* Requirements *
Reproduce the material in full, exactly as written.

::::

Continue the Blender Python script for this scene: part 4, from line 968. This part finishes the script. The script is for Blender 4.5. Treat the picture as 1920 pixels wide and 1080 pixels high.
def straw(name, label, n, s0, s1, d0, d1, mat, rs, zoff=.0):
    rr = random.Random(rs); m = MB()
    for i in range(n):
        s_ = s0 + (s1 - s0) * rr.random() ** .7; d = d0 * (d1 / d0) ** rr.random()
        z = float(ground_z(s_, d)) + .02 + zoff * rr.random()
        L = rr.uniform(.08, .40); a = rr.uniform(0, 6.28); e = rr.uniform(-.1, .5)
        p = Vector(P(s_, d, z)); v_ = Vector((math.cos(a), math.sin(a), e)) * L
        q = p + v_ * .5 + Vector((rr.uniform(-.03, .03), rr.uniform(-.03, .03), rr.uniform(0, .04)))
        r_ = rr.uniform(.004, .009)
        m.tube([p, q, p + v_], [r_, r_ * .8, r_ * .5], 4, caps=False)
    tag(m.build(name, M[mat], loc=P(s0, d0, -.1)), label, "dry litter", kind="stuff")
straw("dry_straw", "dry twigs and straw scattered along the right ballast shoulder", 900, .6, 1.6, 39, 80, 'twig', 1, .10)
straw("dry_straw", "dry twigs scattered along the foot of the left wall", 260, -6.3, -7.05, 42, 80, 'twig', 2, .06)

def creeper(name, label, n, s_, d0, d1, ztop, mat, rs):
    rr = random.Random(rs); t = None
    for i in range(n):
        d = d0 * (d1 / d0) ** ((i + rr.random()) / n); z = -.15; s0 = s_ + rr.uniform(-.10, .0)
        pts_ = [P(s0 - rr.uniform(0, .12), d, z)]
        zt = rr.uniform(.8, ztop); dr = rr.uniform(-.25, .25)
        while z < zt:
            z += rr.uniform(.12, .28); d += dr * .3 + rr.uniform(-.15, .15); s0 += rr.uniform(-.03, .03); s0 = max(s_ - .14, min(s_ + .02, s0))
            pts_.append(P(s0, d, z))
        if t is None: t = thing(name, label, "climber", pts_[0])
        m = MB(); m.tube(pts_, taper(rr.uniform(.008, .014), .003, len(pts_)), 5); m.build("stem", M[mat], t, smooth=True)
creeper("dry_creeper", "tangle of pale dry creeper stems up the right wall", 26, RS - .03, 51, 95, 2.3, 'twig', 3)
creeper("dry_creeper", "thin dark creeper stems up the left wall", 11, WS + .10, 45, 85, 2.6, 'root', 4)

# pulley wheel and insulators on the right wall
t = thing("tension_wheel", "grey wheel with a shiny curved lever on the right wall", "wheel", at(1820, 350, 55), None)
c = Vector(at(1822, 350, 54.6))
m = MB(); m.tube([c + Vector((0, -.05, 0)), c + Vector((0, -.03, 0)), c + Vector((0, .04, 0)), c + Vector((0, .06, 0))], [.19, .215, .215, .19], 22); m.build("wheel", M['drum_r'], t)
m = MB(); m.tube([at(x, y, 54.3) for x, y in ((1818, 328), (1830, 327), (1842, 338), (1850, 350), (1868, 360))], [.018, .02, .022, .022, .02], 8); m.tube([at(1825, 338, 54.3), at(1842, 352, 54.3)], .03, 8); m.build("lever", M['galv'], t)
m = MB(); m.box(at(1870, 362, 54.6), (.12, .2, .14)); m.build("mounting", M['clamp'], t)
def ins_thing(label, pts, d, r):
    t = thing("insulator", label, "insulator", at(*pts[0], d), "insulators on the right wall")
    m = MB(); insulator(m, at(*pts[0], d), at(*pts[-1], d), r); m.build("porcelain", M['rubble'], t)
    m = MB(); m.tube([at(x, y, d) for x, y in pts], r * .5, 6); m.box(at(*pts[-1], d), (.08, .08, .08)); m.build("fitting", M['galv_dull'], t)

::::

* Expected answer *
Continue the Blender Python script for this scene: part 4, from line 968. This part finishes the script. The script is for Blender 4.5. Treat the picture as 1920 pixels wide and 1080 pixels high.
def straw(name, label, n, s0, s1, d0, d1, mat, rs, zoff=.0):
    rr = random.Random(rs); m = MB()
    for i in range(n):
        s_ = s0 + (s1 - s0) * rr.random() ** .7; d = d0 * (d1 / d0) ** rr.random()
        z = float(ground_z(s_, d)) + .02 + zoff * rr.random()
        L = rr.uniform(.08, .40); a = rr.uniform(0, 6.28); e = rr.uniform(-.1, .5)
        p = Vector(P(s_, d, z)); v_ = Vector((math.cos(a), math.sin(a), e)) * L
        q = p + v_ * .5 + Vector((rr.uniform(-.03, .03), rr.uniform(-.03, .03), rr.uniform(0, .04)))
        r_ = rr.uniform(.004, .009)
        m.tube([p, q, p + v_], [r_, r_ * .8, r_ * .5], 4, caps=False)
    tag(m.build(name, M[mat], loc=P(s0, d0, -.1)), label, "dry litter", kind="stuff")
straw("dry_straw", "dry twigs and straw scattered along the right ballast shoulder", 900, .6, 1.6, 39, 80, 'twig', 1, .10)
straw("dry_straw", "dry twigs scattered along the foot of the left wall", 260, -6.3, -7.05, 42, 80, 'twig', 2, .06)

def creeper(name, label, n, s_, d0, d1, ztop, mat, rs):
    rr = random.Random(rs); t = None
    for i in range(n):
        d = d0 * (d1 / d0) ** ((i + rr.random()) / n); z = -.15; s0 = s_ + rr.uniform(-.10, .0)
        pts_ = [P(s0 - rr.uniform(0, .12), d, z)]
        zt = rr.uniform(.8, ztop); dr = rr.uniform(-.25, .25)
        while z < zt:
            z += rr.uniform(.12, .28); d += dr * .3 + rr.uniform(-.15, .15); s0 += rr.uniform(-.03, .03); s0 = max(s_ - .14, min(s_ + .02, s0))
            pts_.append(P(s0, d, z))
        if t is None: t = thing(name, label, "climber", pts_[0])
        m = MB(); m.tube(pts_, taper(rr.uniform(.008, .014), .003, len(pts_)), 5); m.build("stem", M[mat], t, smooth=True)
creeper("dry_creeper", "tangle of pale dry creeper stems up the right wall", 26, RS - .03, 51, 95, 2.3, 'twig', 3)
creeper("dry_creeper", "thin dark creeper stems up the left wall", 11, WS + .10, 45, 85, 2.6, 'root', 4)

# pulley wheel and insulators on the right wall
t = thing("tension_wheel", "grey wheel with a shiny curved lever on the right wall", "wheel", at(1820, 350, 55), None)
c = Vector(at(1822, 350, 54.6))
m = MB(); m.tube([c + Vector((0, -.05, 0)), c + Vector((0, -.03, 0)), c + Vector((0, .04, 0)), c + Vector((0, .06, 0))], [.19, .215, .215, .19], 22); m.build("wheel", M['drum_r'], t)
m = MB(); m.tube([at(x, y, 54.3) for x, y in ((1818, 328), (1830, 327), (1842, 338), (1850, 350), (1868, 360))], [.018, .02, .022, .022, .02], 8); m.tube([at(1825, 338, 54.3), at(1842, 352, 54.3)], .03, 8); m.build("lever", M['galv'], t)
m = MB(); m.box(at(1870, 362, 54.6), (.12, .2, .14)); m.build("mounting", M['clamp'], t)
def ins_thing(label, pts, d, r):
    t = thing("insulator", label, "insulator", at(*pts[0], d), "insulators on the right wall")
    m = MB(); insulator(m, at(*pts[0], d), at(*pts[-1], d), r); m.build("porcelain", M['rubble'], t)
    m = MB(); m.tube([at(x, y, d) for x, y in pts], r * .5, 6); m.box(at(*pts[-1], d), (.08, .08, .08)); m.build("fitting", M['galv_dull'], t)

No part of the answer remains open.